Pictures in the entries below are excluded; copy only the lines from the one containing "Write a Blender" to the one containing "return ((px - 600)", both included.

:::

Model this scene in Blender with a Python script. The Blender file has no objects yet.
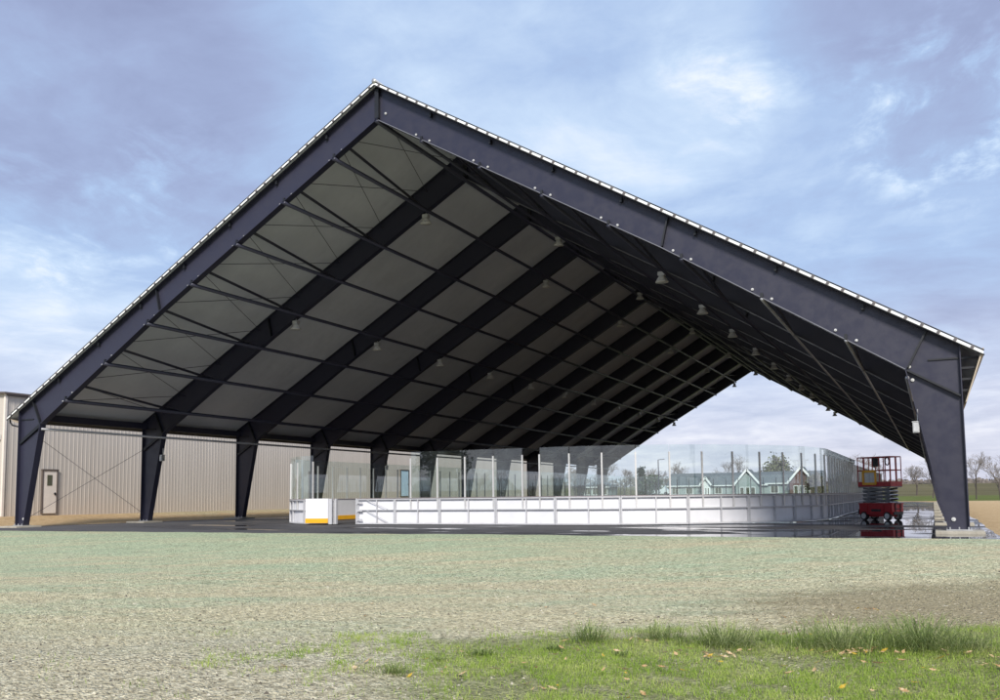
import bpy, math, random
import numpy as np
from mathutils import Vector, Matrix, noise as mnoise
PI = math.pi
scn = bpy.context.scene
COL = scn.collection
B = 6.9286          # bay spacing
NF = 12             # steel frames
YF = 4.656          # front of the rink barrier
PAD_Z = -0.03
random.seed(7)

# ------------------------------------------------------------------ materials
def new_mat(name):
    m = bpy.data.materials.new(name); m.use_nodes = True
    nt = m.node_tree; nt.nodes.clear()
    return m, nt
class N:
    """small node-graph helper"""
    def __init__(s, nt): s.nt = nt
    def n(s, t, **kw):
        x = s.nt.nodes.new(t)
        for k, v in kw.items(): setattr(x, k, v)
        return x
    def lk(s, a, b): s.nt.links.new(a, b)
    def sv(s, sock, v):
        if isinstance(v, bpy.types.NodeSocket): s.lk(v, sock)
        elif isinstance(v, (tuple, list)) and len(v) == 3 and sock.type == 'RGBA': sock.default_value = (*v, 1)
        else: sock.default_value = v
    def math(s, op, a, b=None, c=None, clamp=False):
        x = s.n('ShaderNodeMath', operation=op, use_clamp=clamp)
        s.sv(x.inputs[0], a)
        if b is not None: s.sv(x.inputs[1], b)
        if c is not None: s.sv(x.inputs[2], c)
        return x.outputs[0]
    def noise(s, vec, scale, detail=4, rough=.55, dist=0, out='Fac'):
        x = s.n('ShaderNodeTexNoise'); 
        if vec is not None: s.lk(vec, x.inputs['Vector'])
        x.inputs['Scale'].default_value = scale; x.inputs['Detail'].default_value = detail
        x.inputs['Roughness'].default_value = rough; x.inputs['Distortion'].default_value = dist
        return x.outputs[out]
    def vor(s, vec, scale, feat='F1', out='Distance', rand=1):
        x = s.n('ShaderNodeTexVoronoi', feature=feat); s.lk(vec, x.inputs['Vector'])
        x.inputs['Scale'].default_value = scale; x.inputs['Randomness'].default_value = rand
        return x.outputs[out]
    def mr(s, v, a, b, c=0, d=1, smooth=True):
        x = s.n('ShaderNodeMapRange', interpolation_type='SMOOTHSTEP' if smooth else 'LINEAR'); s.sv(x.inputs[0], v)
        for i, q in zip((1, 2, 3, 4), (a, b, c, d)): x.inputs[i].default_value = q
        return x.outputs[0]
    def mix(s, f, a, b, mode='MIX'):
        x = s.n('ShaderNodeMix', data_type='RGBA', blend_type=mode); s.sv(x.inputs[0], f)
        s.sv(x.inputs[6], a); s.sv(x.inputs[7], b); return x.outputs[2]
    def ramp(s, f, stops, interp='LINEAR'):
        x = s.n('ShaderNodeValToRGB'); s.lk(f, x.inputs[0]); r = x.color_ramp; r.interpolation = interp
        while len(r.elements) < len(stops): r.elements.new(.5)
        for e, (p, c) in zip(r.elements, stops): e.position = p; e.color = (*c, 1)
        return x.outputs[0]
    def pos(s): return s.n('ShaderNodeNewGeometry').outputs['Position']
    def obj(s): return s.n('ShaderNodeTexCoord').outputs['Object']
    def sep(s, v):
        x = s.n('ShaderNodeSeparateXYZ'); s.lk(v, x.inputs[0]); return x.outputs
    def mapv(s, v, scale=(1, 1, 1), loc=(0, 0, 0)):
        x = s.n('ShaderNodeMapping'); s.lk(v, x.inputs[0]); x.inputs['Scale'].default_value = scale
        x.inputs['Location'].default_value = loc; return x.outputs[0]
    def bump(s, h, dist, strength=1):
        x = s.n('ShaderNodeBump'); s.lk(h, x.inputs['Height']); x.inputs['Distance'].default_value = dist
        x.inputs['Strength'].default_value = strength; return x.outputs[0]
    def out(s, sh):
        o = s.n('ShaderNodeOutputMaterial'); s.lk(sh, o.inputs[0])
    def bsdf(s, col, rough=.6, metal=0, spec=.5, normal=None, **kw):
        b = s.n('ShaderNodeBsdfPrincipled'); s.sv(b.inputs['Base Color'], col); s.sv(b.inputs['Roughness'], rough)
        s.sv(b.inputs['Metallic'], metal); s.sv(b.inputs['Specular IOR Level'], spec)
        if normal is not None: s.lk(normal, b.inputs['Normal'])
        for k, v in kw.items(): s.sv(b.inputs[k], v)
        return b.outputs[0]

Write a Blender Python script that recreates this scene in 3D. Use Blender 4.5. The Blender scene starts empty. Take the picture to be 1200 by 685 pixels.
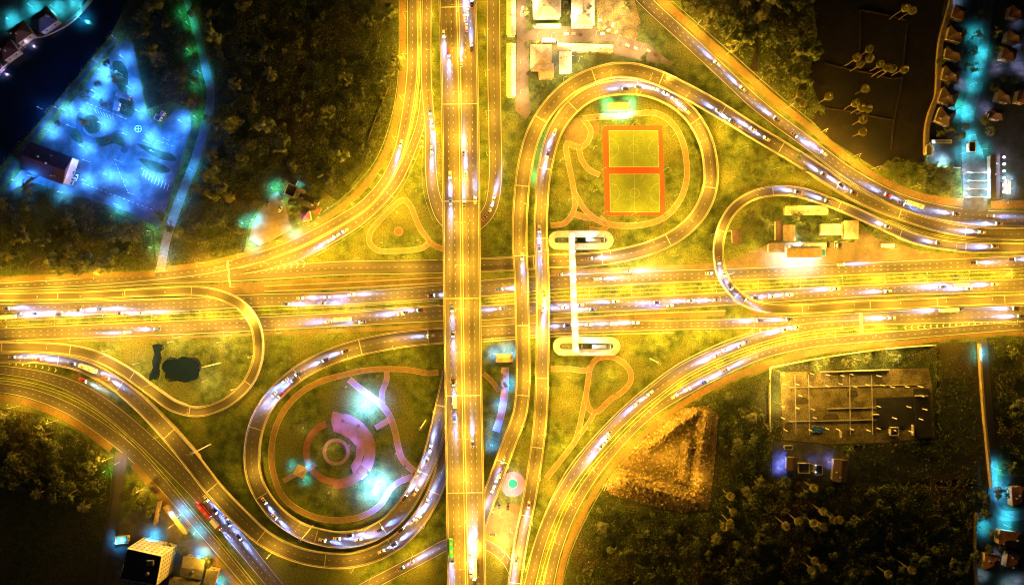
import bpy, math, random
import numpy as np
from mathutils import Vector, Matrix, noise
random.seed(7)
SC = bpy.context.scene
COL = SC.collection
S, H = 0.56, 448.0            # metres per photo pixel at ground level, camera height
R = math.radians

# ------------------------------------------------------------------ basics
def W(px, py, h=0.0):
    k = S * (H - h) / H
    return ((px - 600) * k, (342.5 - py) * k, h)

def tag(o, label=None, cat=None, group=None, kind=None):
    if label: o['label'] = label
    if cat: o['category'] = cat
    if group: o['group'] = group
    if kind: o['kind'] = kind
    return o

def empty(name, loc=(0, 0, 0), rz=0.0):
    o = bpy.data.objects.new(name, None); COL.objects.link(o)
    o.location = loc; o.rotation_euler = (0, 0, rz); o.empty_display_size = .5
    return o

def link_mesh(name, me, parent=None):
    o = bpy.data.objects.new(name, me); COL.objects.link(o)
    if parent is not None: o.parent = parent
    return o

def copy_tree(o, parent=None):
    c = o.copy(); COL.objects.link(c)
    if parent is not None: c.parent = parent
    for ch in list(o.children): copy_tree(ch, c)
    return c

class MB:
    def __init__(s): s.v = []; s.f = []; s.uv = []
    def add(s, vs, fs):
        n = len(s.v); s.v += [tuple(v) for v in vs]; s.f += [tuple(i + n for i in f) for f in fs]; return s
    def box(s, c, d, rz=0.0, taper=1.0):
        x, y, z = d[0] / 2, d[1] / 2, d[2] / 2; ca, sa = math.cos(rz), math.sin(rz); vs = []
        for k, t in ((-1, 1.0), (1, taper)):
            for a, b in ((-1, -1), (1, -1), (1, 1), (-1, 1)):
                X, Y = a * x * t, b * y * t
                vs.append((c[0] + X * ca - Y * sa, c[1] + X * sa + Y * ca, c[2] + k * z))
        return s.add(vs, [(3, 2, 1, 0), (4, 5, 6, 7), (0, 1, 5, 4), (1, 2, 6, 5), (2, 3, 7, 6), (3, 0, 4, 7)])
    def prism(s, poly, z0, z1):
        n = len(poly); a = sum(poly[i][0] * poly[(i + 1) % n][1] - poly[(i + 1) % n][0] * poly[i][1] for i in range(n))
        if a < 0: poly = poly[::-1]
        vs = [(p[0], p[1], z0) for p in poly] + [(p[0], p[1], z1) for p in poly]
        fs = [tuple(range(n - 1, -1, -1)), tuple(range(n, 2 * n))] + [(i, (i + 1) % n, n + (i + 1) % n, n + i) for i in range(n)]
        return s.add(vs, fs)
    def poly(s, poly, z):
        n = len(poly); a = sum(poly[i][0] * poly[(i + 1) % n][1] - poly[(i + 1) % n][0] * poly[i][1] for i in range(n))
        if a < 0: poly = poly[::-1]
        return s.add([(p[0], p[1], z) for p in poly], [tuple(range(n))])
    def tube(s, path, rad, n=6, cap=True):
        path = [Vector(p) for p in path]; m = len(path); vs = []
        rad = rad if isinstance(rad, (list, tuple)) else [rad] * m
        for i, p in enumerate(path):
            t = (path[min(i + 1, m - 1)] - path[max(i - 1, 0)]).normalized()
            a = t.cross(Vector((0, 0, 1)) if abs(t.z) < .9 else Vector((1, 0, 0))).normalized(); b = t.cross(a)
            for k in range(n):
                q = 2 * math.pi * k / n; vs.append(p + (a * math.cos(q) + b * math.sin(q)) * rad[i])
        fs = [(i * n + k, i * n + (k + 1) % n, (i + 1) * n + (k + 1) % n, (i + 1) * n + k) for i in range(m - 1) for k in range(n)]
        if cap: fs += [tuple(range(n)), tuple(range((m - 1) * n, m * n))]
        return s.add(vs, fs)
    def disc(s, c, r, z, n=32, r0=0.0):
        if r0 <= 0: return s.add([(c[0] + r * math.cos(2 * math.pi * k / n), c[1] + r * math.sin(2 * math.pi * k / n), z) for k in range(n)], [tuple(range(n))])
        vs = [(c[0] + q * math.cos(2 * math.pi * k / n), c[1] + q * math.sin(2 * math.pi * k / n), z) for q in (r0, r) for k in range(n)]
        return s.add(vs, [(k, n + k, n + (k + 1) % n, (k + 1) % n) for k in range(n)])
    def ringbox(s, c, r0, r1, z0, z1, n=40, a0=0.0, a1=2 * math.pi):
        full = abs(a1 - a0) > 6.28; m = n if full else n + 1; vs = []
        for k in range(m):
            q = a0 + (a1 - a0) * k / n
            for rr, zz in ((r0, z0), (r1, z0), (r1, z1), (r0, z1)):
                vs.append((c[0] + rr * math.cos(q), c[1] + rr * math.sin(q), zz))
        fs = []
        for k in range(n):
            a, b = k * 4, ((k + 1) % m) * 4
            for j in range(4): fs.append((a + j, a + (j + 1) % 4, b + (j + 1) % 4, b + j))
        if not full: fs += [(0, 3, 2, 1), tuple((m - 1) * 4 + j for j in range(4))]
        return s.add(vs, fs)
    def build(s, name, m, parent=None, smooth=False):
        me = bpy.data.meshes.new(name); me.from_pydata(s.v, [], s.f); me.update()
        if s.uv and len(s.uv) == len(s.v):
            l = me.uv_layers.new(name='UVMap'); idx = np.empty(len(me.loops), dtype=np.int32)
            me.loops.foreach_get('vertex_index', idx)
            l.data.foreach_set('uv', np.array(s.uv, dtype=np.float32)[idx].ravel())
        me.materials.append(m)
        if smooth: me.shade_smooth()
        return link_mesh(name, me, parent)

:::

**Exercise response**.
Write a Blender Python script that recreates this scene in 3D. Use Blender 4.5. The Blender scene starts empty. Take the picture to be 1200 by 685 pixels.
import bpy, math, random
import numpy as np
from mathutils import Vector, Matrix, noise
random.seed(7)
SC = bpy.context.scene
COL = SC.collection
S, H = 0.56, 448.0            # metres per photo pixel at ground level, camera height
R = math.radians

# ------------------------------------------------------------------ basics
def W(px, py, h=0.0):
    k = S * (H - h) / H
    return ((px - 600) * k, (342.5 - py) * k, h)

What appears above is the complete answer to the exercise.